Task to complete: Reproduce the records below exactly, leaving out any pictures.

━━━ Supplied records

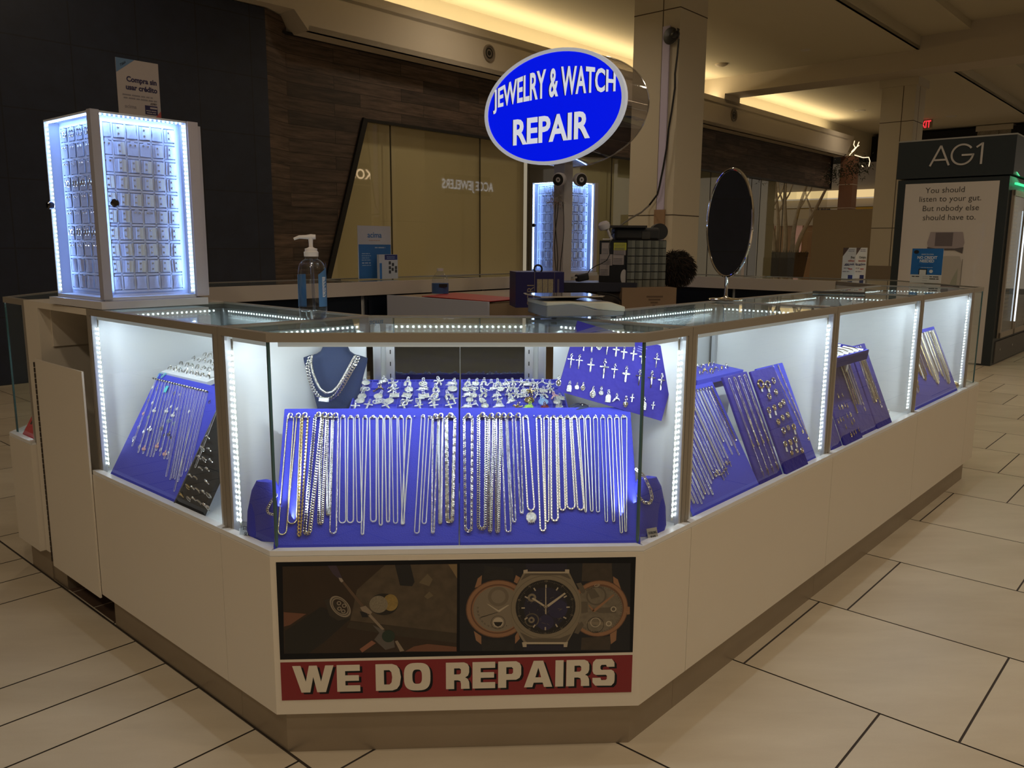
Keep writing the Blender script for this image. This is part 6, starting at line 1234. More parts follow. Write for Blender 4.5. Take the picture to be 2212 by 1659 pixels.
# clasp and pin
_m = MB(); _m.torus((0, .0015, .004), .0032, .0009, seg=12, sec=5); _m.tube([(-.0028, -.004, .004), (-.0034, 0, .0045), (-.001, .003, .0045)], [.001, .0016, .0012], 6); _m.ball((.0024, -.002, .004), .0017, n=4); CLASP = _m.data('clasp', SIL)
_m = MB(); _m.tube([(0, 0, 0), (0, 0, .006)], .0011, 6); _m.ball((0, 0, .0065), .0019, n=4); PIN = _m.data('pin', SIL)
def board(name, label, F, w, h, th, m_, lip=0, crease=False, leg=True, grp=None):
    t = thing(name, label, 'display board', F, grp); mb = MB(); mb.box(-w/2, w/2, 0, h, -th, 0); o = obj('velvet_panel', mb, m_, t, smooth=False); md = o.modifiers.new('bevel', 'BEVEL'); md.width = .003; md.segments = 3
    return t
def slope(F0, xc, y0=.02, z0=ZS+.008, run=.18, rise=.31):
    """board frame in a case frame F0 (x along the face, y inward): x right, y up the slope, z to the viewer"""
    org = F0 @ Vector((xc, y0, z0)); X = F0.to_3x3() @ Vector((1, 0, 0)); Y = (F0.to_3x3() @ Vector((0, 1, 0)))*run+ZD*rise; Y.normalize()
    return frame(org, X, X.cross(Y))
def B2(F, px, py): p = F.inverted() @ hit(px, py, F.translation, F.to_3x3() @ Vector((0, 0, 1))); return p.x, p.y
RA = math.hypot(.18, .31)
# ---- main board in the front case
FC = T((0, 0, 0)); MBF = slope(FC, 0)
for s_, l in ((-1, 'left half of the big blue velvet chain board in the front case'), (1, 'right half of the big blue velvet chain board in the front case')):
    F = MBF @ T((s_*.225, 0, 0)); t = board('chain_board', l, F, .447, .362, .012, BLUE, grp='blue chain boards of the front case')
    for k in range(24): link('pin', PIN, t, T((-.21+k*.0178, .337, 0)))
    mb = MB(); mb.box(-.10, -.02, -.004, .003, -.02, .004); obj('foot_clip', mb, BLACK, t, smooth=False)
def zl(x, y): return (440+x*.33755, 680+y*.33755)
def zr(x, y): return (960+x*.33755, 680+y*.33755)
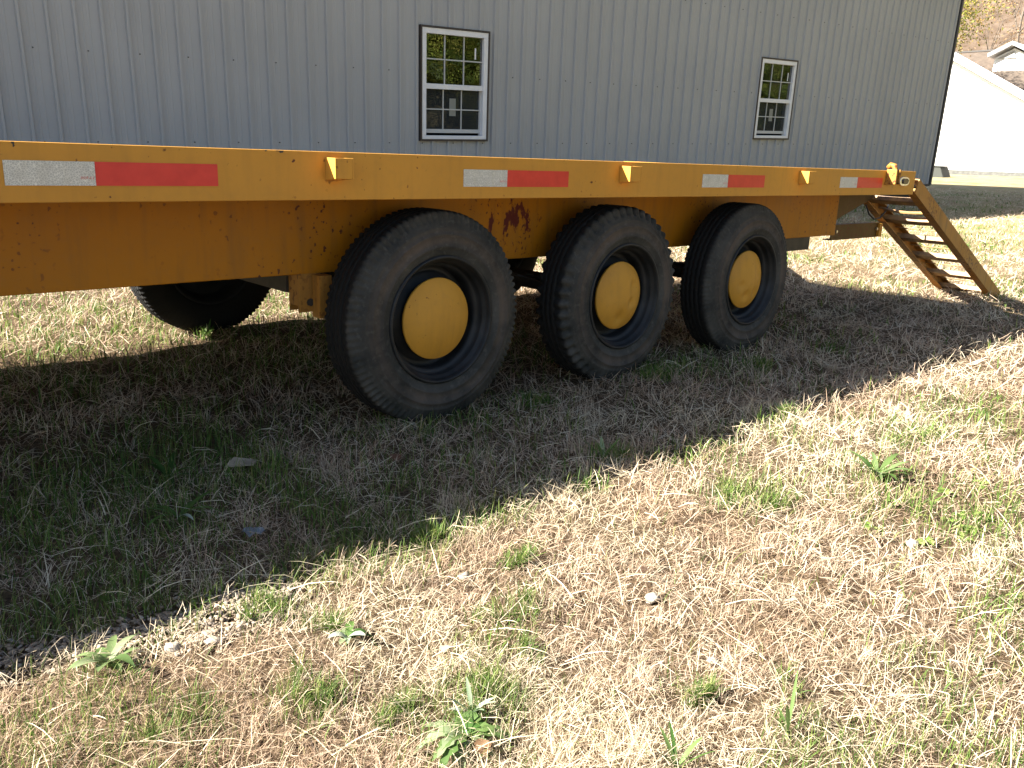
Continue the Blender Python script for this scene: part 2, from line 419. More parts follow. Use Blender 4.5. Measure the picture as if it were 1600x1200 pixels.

━━━━━━

Written response:
Keep writing the Blender script for this image. This is part 6, starting at line 1234. More parts follow. Write for Blender 4.5. Take the picture to be 2212 by 1659 pixels.
# clasp and pin
_m = MB(); _m.torus((0, .0015, .004), .0032, .0009, seg=12, sec=5); _m.tube([(-.0028, -.004, .004), (-.0034, 0, .0045), (-.001, .003, .0045)], [.001, .0016, .0012], 6); _m.ball((.0024, -.002, .004), .0017, n=4); CLASP = _m.data('clasp', SIL)
_m = MB(); _m.tube([(0, 0, 0), (0, 0, .006)], .0011, 6); _m.ball((0, 0, .0065), .0019, n=4); PIN = _m.data('pin', SIL)
def board(name, label, F, w, h, th, m_, lip=0, crease=False, leg=True, grp=None):
    t = thing(name, label, 'display board', F, grp); mb = MB(); mb.box(-w/2, w/2, 0, h, -th, 0); o = obj('velvet_panel', mb, m_, t, smooth=False); md = o.modifiers.new('bevel', 'BEVEL'); md.width = .003; md.segments = 3
    return t
def slope(F0, xc, y0=.02, z0=ZS+.008, run=.18, rise=.31):
    """board frame in a case frame F0 (x along the face, y inward): x right, y up the slope, z to the viewer"""
    org = F0 @ Vector((xc, y0, z0)); X = F0.to_3x3() @ Vector((1, 0, 0)); Y = (F0.to_3x3() @ Vector((0, 1, 0)))*run+ZD*rise; Y.normalize()
    return frame(org, X, X.cross(Y))
def B2(F, px, py): p = F.inverted() @ hit(px, py, F.translation, F.to_3x3() @ Vector((0, 0, 1))); return p.x, p.y
RA = math.hypot(.18, .31)
# ---- main board in the front case
FC = T((0, 0, 0)); MBF = slope(FC, 0)
for s_, l in ((-1, 'left half of the big blue velvet chain board in the front case'), (1, 'right half of the big blue velvet chain board in the front case')):
    F = MBF @ T((s_*.225, 0, 0)); t = board('chain_board', l, F, .447, .362, .012, BLUE, grp='blue chain boards of the front case')
    for k in range(24): link('pin', PIN, t, T((-.21+k*.0178, .337, 0)))
    mb = MB(); mb.box(-.10, -.02, -.004, .003, -.02, .004); obj('foot_clip', mb, BLACK, t, smooth=False)
def zl(x, y): return (440+x*.33755, 680+y*.33755)
def zr(x, y): return (960+x*.33755, 680+y*.33755)
Continue the Blender Python script for this scene: part 2, from line 419. More parts follow. Use Blender 4.5. Measure the picture as if it were 1600x1200 pixels.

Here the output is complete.